The five different options for playback across these three disc sides are clearly directed to the audiophile and not the casual buyer of CDs. It reminds me of the even more varied options offered on the AIX DVDs. (At least both audiophile labels are struggling to keep the DVD-Audio format alive in spite of most others having given up on it.) On the DVD-A side you have a choice of playing back a pure two-channel signal which is 192K/24-bit if you just hit “play.” If you select Group 2 from an on-screen video display, and have a multichannel setup with a center channel, you will get three front channels as with the RCA and Mercury SACDs, all at 96K/24-bit.
Turn over the DVD disc to its blue side and if you lack DVD-Audio playback, you will now have a choice of either two-channel 96K/24-bit Dolby Digital playback or three-channel Dolby Digital playback at whatever sampling rate the standard Dolby codec allows.
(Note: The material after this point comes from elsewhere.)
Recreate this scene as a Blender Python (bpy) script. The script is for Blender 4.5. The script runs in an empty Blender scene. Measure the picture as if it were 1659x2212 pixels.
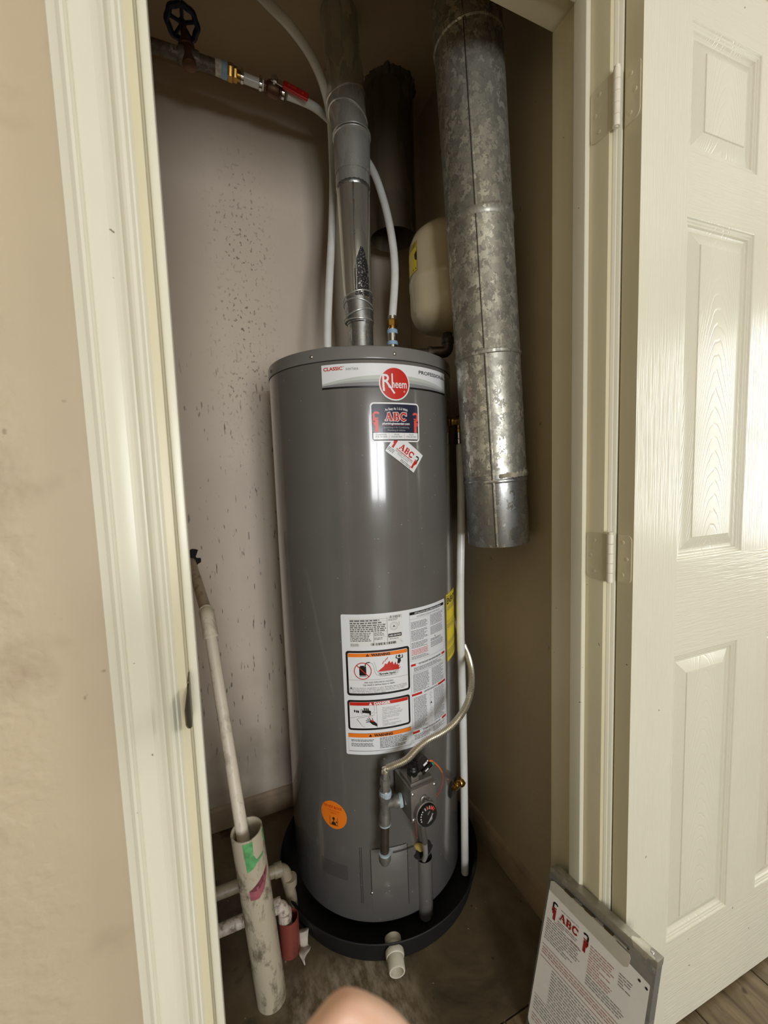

The separate standard CD is mixed from the three-channel original film track, and is designed for playing on standard players, portables, or in your car. I have nearly all the original Everest CD reissues of about 1992, but for some reason I couldn’t locate the Scriabin for a comparison. In previous A/B comparisons of the Classic and Everest CDs I have found the earlier reissues to have the sonic edge – these were some of the best reissues released – better than the Mercury and RCA CDs. Unfortunately they are out of print.
The Poem of Ecstasy is probably Scriabin’s best-known orchestral work, and in it he pulls out all the stops of his mystical, emotional sound-world. And no conductor squeezes out the utmost over-the-top expressiveness of Scriabin as well as does Stokowski in this recording. It’s always made my spine crawl a bit (in a good way, mind you), whereas competing versions leave me cold. The 14-minute Amirov dance rhapsody on Azerbaijan folk tunes is a very different sort of musical world, but one equally sonically colorful. Would have been nice to have a third selection on these premium-priced discs.